“Her gelecek yakındır.” Arapça’da bir deyim. Ölüm bile bize çok yakın ama onu uzaklaştırmak için hep başkasına atıyoruz. Ölümü unutarak teselli olmaya çalışıyoruz.Dünyaya gelme fırsatı bulan her insan, kendisini yoktan yaratan varlıkların en şereflisi hale getiren Allah’ı unutmamalıdır. İnsan yaratılış gayesini unutmamalı, en ağır şartlarda bile yörüngesini değiştirmeyip korumalıdır.İnsan nefsin ye’sin, ümitsizliğin esiri olmamalıdır. Düşerse, batarsa derhal kalkmalı, Hz. Eyyup (a), Hz. Yunus (a) gibi Allah’a yalvarıp aczini itiraf etmeli ve düşmüş, çamura batmış insanın temizlendiği gibi, dünyada tövbe ve istiğfarla yunup yıkanarak ahirete öyle gitmeye çalışmalıdır.İnsan, kendi zâflarıyla savaşmasını bilmelidir. Bu küçük bir günah dediğin an, onu büyütür, seni yutacak bir ejderha haline getirirsin.
Şeytanın değişmeyen bir stratejisidir. Günahları küçük ve süslü göstererek aldatmaya çalışır. İnsan Allah’ın paha biçilmez kıymet ve değerde yarattığı, meccanen bize emanet ettiği maddi manevi duyguları, uzuvları ve latifeleri, ölümle sona erecek şu fani dünya için batırmamalı, ucuza satmamalıdır.İnsanın, her zaman, her yerde matlup ve maksudu Allah olmalı, O’nun hoşnutluk ve rızası olmalıdır. Ankebut suresinin 69. ayetinde Cenab-ı Hak “Bizim uğrumuzda gayret gösterip mücahede edenlere elbette muvaffakiyet yollarımızı gösterir, onları (hayr) yollarımıza iletiriz.” buyuruyor.
İnsanlar farklı meslek, meşrep sahibi olabilirler. Yani metodu, usul ve sistemi, ekolü farklı olabilir. Hedef ve gaye bir olduktan sonra meslek ve meşrebin farklı olmasında hiçbir mahzur yoktur. Zira “Allah’a giden yollar mahlukatın solukları adedincedir.” mealindeki ayet buna işaret ediyor.Yollar, sistemler Kur’an ve Sünnet mizanlarıyla test ediliyor, birbirine engel olmadan hizmette yarışa, Allah’ın rızasını kazanmaya vesile oluyorsa, bu çeşitlilik rahmeti ilahinin tecellisine en büyük vesiledir.
Mü’minler, meşrep farklılıklarını ayrılık sebebi saymaz, ihtilaf çıkarmaz, başka mü’minlerle uğraşmazlar ise, ittifak edemiyor olsalar bile, hiç olmazsa ihtilaf etmez, kıskançlık, suizan, gıybet, haset ve rekabet etmezler, rekabetlerini hizmette yarış haline getirirlerse, yapılan hizmetleri birbirinin yükünü manevi sorumluluğunu hafifletme manasında değerlendirirlerse, Allah yolları açar, inayet buyurur.

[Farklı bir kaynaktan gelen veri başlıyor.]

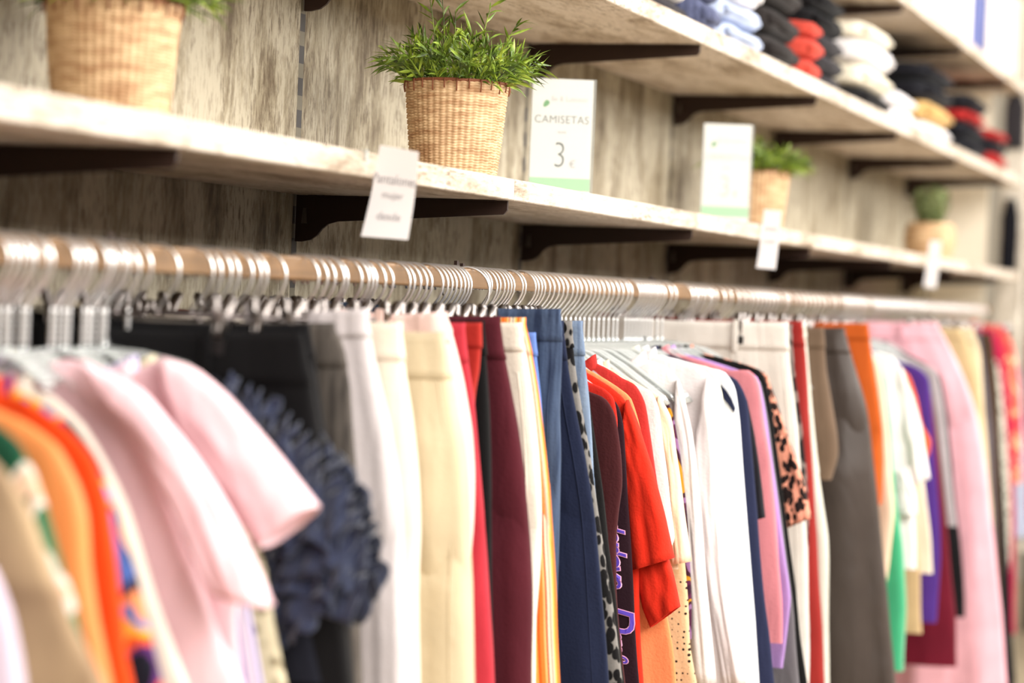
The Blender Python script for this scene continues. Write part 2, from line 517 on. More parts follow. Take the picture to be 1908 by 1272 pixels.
CLIP_DROP = 0.077
TOP_DROP = 0.105
HOOK_C = hook_mesh(CLIP_DROP); HOOK_C.materials.append(M['chrome'])
HOOK_T = hook_mesh(TOP_DROP, 0.92, 0.0017, beads=True); HOOK_T.materials.append(M['chrome'])
HOOK_W = hook_mesh(CLIP_DROP + 0.012, 1.25); HOOK_W.materials.append(M['chrome'])
b = MB(); b.tube([(0, -0.138, 0), (0, 0.138, 0)], 0.0021, 8)
b.tube([(0, -0.006, 0), (0, 0.006, 0)], 0.0036, 8)
BAR = b.mesh(True); BAR.materials.append(M['chrome_dark'])


def clip_mesh():
    b = MB()
    for s in (-1, 1):
        # plate with a rounded top, facing along x
        n = 9; poly = []
        for i in range(n + 1):
            a = math.radians(180 * i / n); poly.append((0.0085 * math.cos(a), 0.016 + 0.0085 * math.sin(a)))
        poly += [(-0.0062, 0.0), (-0.0075, -0.030), (0.0075, -0.030), (0.0062, 0.0)]
        xs_ = lambda z: s * (0.0035 + max(0, z) * 0.36)
        vs = [(xs_(z) - s * 0.0, y, z) for y, z in poly] + [(xs_(z) + s * 0.0012, y * 0.96, z) for y, z in poly]
        m_ = len(poly)
        b.add(vs, [tuple(range(m_)), tuple(range(2 * m_ - 1, m_ - 1, -1))] + [(i, i + m_, (i + 1) % m_ + m_, (i + 1) % m_) for i in range(m_)])
        # raised ribs on the lower half
        for yy in (-0.003, 0.003):
            b.tube([(s * 0.0048, yy, -0.002), (s * 0.0048, yy, -0.028)], 0.0013, 6)
    for yy in (-0.0045, -0.0015, 0.0015, 0.0045):
        pts = [(0.0046 * math.cos(a * math.pi / 6), yy, 0.0046 * math.sin(a * math.pi / 6)) for a in range(13)]
        b.tube(pts, 0.0009, 5)
    return b.mesh(True)


CLIP = clip_mesh(); CLIP.materials.append(M['chrome_clip'])
b = MB(); b.box(-0.0065, -0.0042, -0.0105, 0.0105, -0.040, -0.024); b.box(0.0042, 0.0065, -0.0105, 0.0105, -0.040, -0.024)
PAD = b.mesh(); PAD.materials.append(M['rubber'])


def top_frame():
    b = MB()
    b.tube([(0, 0, 0.010), (0, 0, -0.006)], [0.0035, 0.006], 8)
    prof_ = [(0, 0), (0.045, -0.003), (0.09, -0.012), (0.125, -0.032), (0.16, -0.056), (0.19, -0.077), (0.2, -0.090)]
    for s in (-1, 1):
        arm = [(0, s * y, z) for y, z in prof_]
        for dx in (-0.0035, 0.0035):
            b.tube([(x + dx, y, z) for x, y, z in arm], 0.0034, 6)
        b.tube([(x, y, z - 0.006) for x, y, z in arm[:-1]], 0.0028, 6)
    b.tube([(0, -0.165, -0.064), (0, 0.165, -0.064)], 0.003, 6)
    return b.mesh(True)


FR = top_frame()
FR_CLEAR = FR; FR_CLEAR.materials.append(M['clear'])
FR_BLACK = FR.copy(); FR_BLACK.materials.clear(); FR_BLACK.materials.append(M['black_plastic'])


HOOKS = {}


def clip_hanger(X, label, group=None, wide=False, rz=0.0, half=0.135, drop=CLIP_DROP, spread=1.0):
    t = thing('clip_hanger', label, 'clothes hanger', (X, RAIL_Y, RAIL_TOP), (0, 0, rz), group)
    drop = round(max(0.070, drop) / 0.003) * 0.003
    key = (drop, wide)
    if key not in HOOKS:
        HOOKS[key] = hook_mesh(drop + (0.012 if wide else 0), 1.22 if wide else 1.0); HOOKS[key].materials.append(M['chrome'])
    if wide: drop += 0.012
    link('hook', HOOKS[key], parent=t)
    link('bar', BAR, parent=t, loc=(0, 0, -drop))
    for s in (-1, 1):
        c = link('clip', CLIP, parent=t, loc=(0, s * half, -drop))
        c.scale = (spread * 0.9, 0.85, 0.9)
        link('rubber_pad', PAD, parent=c)
    return t


def top_hanger(X, label, group=None, black=False, rz=0.0, wid=1.0):
    t = thing('clothes_hanger', label, 'clothes hanger', (X, RAIL_Y, RAIL_TOP), (0, 0, rz), group)
    link('hook', HOOK_T, parent=t)
    f = link('frame', FR_BLACK if black else FR_CLEAR, parent=t, loc=(0, 0, -TOP_DROP))
    f.scale = (1, wid, wid)
    return t


# hooks read along the rail (pixel column of the near bend), with the kind they are
def hook_x(px): return on_y(px, 500, RAIL_Y - 0.018).x


CLUSTERS = [
    ('T', [5, 18, 29, 44, 55, 76, 86, 131, 141, 154, 163, 190, 199, 207, 222, 245], 'in the blurred left cluster above the pink tops'),
    ('C', [384, 400, 418, 433, 458, 474, 485], 'in the loose group above the black trousers'),
    ('C', [582, 598, 613, 629, 637, 663, 676, 684, 691, 708, 722, 754, 763, 774, 786, 795, 816, 825, 833, 841, 849, 857, 863, 869], 'in the bent row left of the open round hook'),
    ('C', [903, 910, 917], 'beside the open round hook'),
    ('T', [926, 934, 941, 947, 952, 968, 974, 992, 998, 1004, 1010, 1019, 1027, 1036, 1044, 1052, 1062, 1070, 1078, 1087, 1096, 1104, 1112, 1121, 1130, 1139, 1148, 1157, 1166, 1173, 1188, 1194, 1200, 1206, 1212, 1218, 1224, 1230, 1236, 1247, 1256], 'in the packed silvery group above the red and white tops'),
    ('T', [1285, 1293, 1300, 1307, 1313, 1319, 1325, 1333, 1346, 1360], 'in the short group before the white jeans'),
    ('C', [1373, 1384, 1395, 1404, 1412, 1420, 1427, 1434, 1441, 1450, 1462, 1470, 1484, 1494, 1504, 1512, 1522, 1530, 1538], 'in the blurred group above the white jeans and coated trousers'),
    ('T', [1552, 1558, 1570, 1576, 1581, 1586, 1591, 1596, 1601, 1606, 1612, 1617], 'in the bright far group above the rust trousers'),
    ('C', [1626 + 4.6 * i for i in range(47)], 'in the far blurred row near the end post'),
]
HK = []
for kind, pxs, d in CLUSTERS:
    for p in pxs: HK.append([hook_x(p), kind, d, None])
HK.sort(key=lambda h: h[0])

# ------------------------------------------------------------------ garments
def catmull(pts, n):
    pts = [Vector(p) for p in pts]
    seg = [0.0]
    for a, c in zip(pts, pts[1:]): seg.append(seg[-1] + (c - a).length)
    out = []
    P = [pts[0] * 2 - pts[1]] + pts + [pts[-1] * 2 - pts[-2]]
    for i in range(n + 1):
        s = seg[-1] * i / n
        k = 0
        while k < len(pts) - 2 and seg[k + 1] < s: k += 1
        t = (s - seg[k]) / max(1e-9, seg[k + 1] - seg[k])
        lin_ = pts[k].lerp(pts[k + 1], t)
        p0, p1, p2, p3 = P[k], P[k + 1], P[k + 2], P[k + 3]
        cr = 0.5 * ((2 * p1) + (p2 - p0) * t + (2 * p0 - 5 * p1 + 4 * p2 - p3) * t * t + (3 * p1 - p0 - 3 * p2 + p3) * t ** 3)
        out.append(cr.lerp(lin_, 0.4))
    return out


FAR_LIM = WALL - 0.022 - RAIL_Y


def loop_mesh(rows, nu, seed, fold, foldf=3.0, thick_pow=0.55, groove=0.0):
    """rows: (yn, zn, yf, zf, zc, t, g) local to the rail; g = 0..1 fold growth"""
    vs, fs = [], []
    for r, (yn, zn, yf, zf, zc, t, g) in enumerate(rows):
        for j in range(nu):
            a = 2 * math.pi * j / nu
            u = -math.cos(a); s = math.sin(a)
            w = (u + 1) / 2
            y = yn + (yf - yn) * w
            ze = zn if u < 0 else zf
            z = zc + (ze - zc) * abs(u) ** 1.4
            x = -math.copysign(abs(s) ** thick_pow, s) * t
            nn = noise.noise(Vector((u * foldf, z * 0.8 + seed * 3.1, seed * 7.7)))
            n2 = noise.noise(Vector((u * foldf * 2.7 + 5, z * 1.4, seed * 3.3 + (0 if s > 0 else 9))))
            n3 = noise.noise(Vector((u * foldf * 5.0, z * 5.0, seed * 1.7)))
            x += fold * (0.35 + g) * (nn * 1.6 + n2 * 1.0 * min(1, abs(s) * 2) + n3 * 0.30)
            if groove: x *= 1 - groove * math.exp(-(u / 0.12) ** 2)
            y += 0.004 * g * noise.noise(Vector((z * 7, seed, 2.0)))
            vs.append((x, y, z))
    nr = len(rows)
    for r in range(nr - 1):
        for j in range(nu):
            j2 = (j + 1) % nu
            fs.append((r * nu + j, (r + 1) * nu + j, (r + 1) * nu + j2, r * nu + j2))
    return vs, fs


def near_path(edge, X, n):
    pts = []
    for px, py in edge:
        p = on_x(px, py, X)
        pts.append((p.y - RAIL_Y, p.z - RAIL_TOP))
    c = catmull([(y, z, 0) for y, z in pts], n)
    return [(p.x, p.y) for p in c]


STATS = []
t_zt = {}
t_path = {}


def trousers(name, label, cat, X, edge, mat, T=0.026, fold=0.008, band=None, end=None, loops=True, seed=1, length=1.02, band_h=None, crotch=0.27, farf=1.0):
    if band_h is None: band_h = 0.030 + 0.022 * ((seed * 7) % 5) / 4
    path = near_path(edge, X, 44)
    STATS.append((name, X, min(p[0] for p in path) + RAIL_Y, max(p[0] for p in path) + RAIL_Y))
    zt = path[0][1]
    # continue below the frame to a natural hem
    yl, zl = path[-1]
    zend = zt - length if end is None else zl
    if end is None and zl > zend:
        k = max(2, int((zl - zend) / 0.03))
        for i in range(1, k + 1): path.append((yl + 0.008 * i / k, zl + (zend - zl) * i / k))
    t = thing(name, label, cat, (X, RAIL_Y, RAIL_TOP))
    t_zt[label] = zt
    t_path[label] = list(path)
    rows = []
    for y, z in path:
        d = (zt - z)
        g = min(1.0, d / 0.5)
        tt = 0.007 + (T - 0.007) * min(1.0, max(0.0, d) / 0.12) ** 0.7
        yf = min(-y * farf, FAR_LIM)
        rows.append((y, z, yf, z, z - 0.006 * math.exp(-d * 20), tt, g))
    split = next((i for i, r in enumerate(rows) if zt - r[1] > crotch), len(rows) - 2)
    if end is not None and (zt - rows[-1][1]) < crotch + 0.1: split = len(rows) - 2
    if split < len(rows) - 2:
        hip_rows = [r[:5] + (rows[i][5] * (1 - 0.5 * max(0.0, (i - split + 7) / 7.0) ** 1.5),) + r[6:] for i, r in enumerate(rows[:split + 1])]
    else: hip_rows = rows[:split + 1]
    v, f = loop_mesh(hip_rows, 64, seed, fold, groove=0.25)
    link('hip', mesh(v, f, smooth=True), mat, t)
    if split < len(rows) - 2:
        for s in (0, 1):
            lr = []
            for ri, r in enumerate(rows[split - 7:]):
                ymid = (r[0] + r[2]) / 2
                y0, y1 = (r[0], ymid + 0.004) if s == 0 else (ymid - 0.004, r[2])
                lr.append((y0, r[1], y1, r[1], r[1], r[5] * min(0.97, 0.45 + 0.52 * ri / 7.0), r[6]))
            v, f = loop_mesh(lr, 48, seed + (0 if s == 0 else 0.5), fold * 0.8, foldf=1.6)
            link('leg', mesh(v, f, smooth=True), mat, t)
    # waistband: a slightly larger ring
    wr = []
    nb = 5
    for i in range(nb + 1):
        z = zt + 0.002 - band_h * i / nb
        y = path[0][0] + (z - zt) * 0.0
        j = 0
        while j < len(path) - 2 and path[j + 1][1] > z: j += 1
        y = path[j][0]
        d = zt - z
        tt = 0.007 + (T - 0.007) * min(1.0, max(0, d) / 0.12) ** 0.7 + 0.0009
        wr.append((y - 0.0012, z, min(-y * farf, FAR_LIM) + 0.0012, z, z - 0.006 * math.exp(-max(0, d) * 20), tt, min(1.0, max(0, d) / 0.5)))
    v, f = loop_mesh(wr, 64, seed, fold, groove=0.25)
    o = link('waistband', mesh(v, f, smooth=True), band or mat, t)
    so = o.modifiers.new('solid', 'SOLIDIFY'); so.thickness = 0.0014; so.offset = 0.0
    if loops:
        for yy in ((path[0][0] * 0.55, 0.07) if farf > 0 else (path[0][0] * 0.6,)):
            b = MB()
            tt = 0.010 + (T - 0.007) * 0.3
            b.box(-tt - 0.005, -tt - 0.002, yy - 0.005, yy + 0.005, zt - band_h - 0.004, zt + 0.002)
            o = link('belt_loop', b.mesh(), band or mat, t); bevel(o, 0.0012, 1)
    return t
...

Haklı mı, huzurlu mu olmak isteriz. Huzur istiyor isek teferruata ait bazı haklarımızdan feragatta bulunmalıyız. Çünkü, haklı insaflı olur.
Necip Fazıl merhum: “Ellerime uzanan dudakları tepeyim, Allah diyen gel seni ayağından öpeyim.” dediği gibi, üstad, “Mesleğim haktır veya daha güzeldir demeye hakkın var. Fakat, yalnız hak benim mesleğimdir, demeye hakkın yoktur.” buyurarak, hakperestane bir ölçü koymuşlardır.Peygamber Efendimiz “Allah’ı Allah’ın kullarına sevdirin ki, Allah da sizi sevsin” buyurmaktadır.Derdimiz ilay-ı kelimetullah, dinin ihyası, insanlığı imanının kurtarılması, Efendimiz’in (s.a.v) namını güneşin doğup battığı her yere ulaştırmak ise 7,5 milyar insan seni ve beni bekliyor. Kavli leyyinle güler yüz, tatlı dille, gerçekleri, hakikatleri sevdirerek, huzur, güven ve emniyet dolu bir hayatı paylaşarak sulhu umumiye katkıda bulunmaya gayret etmeliyiz.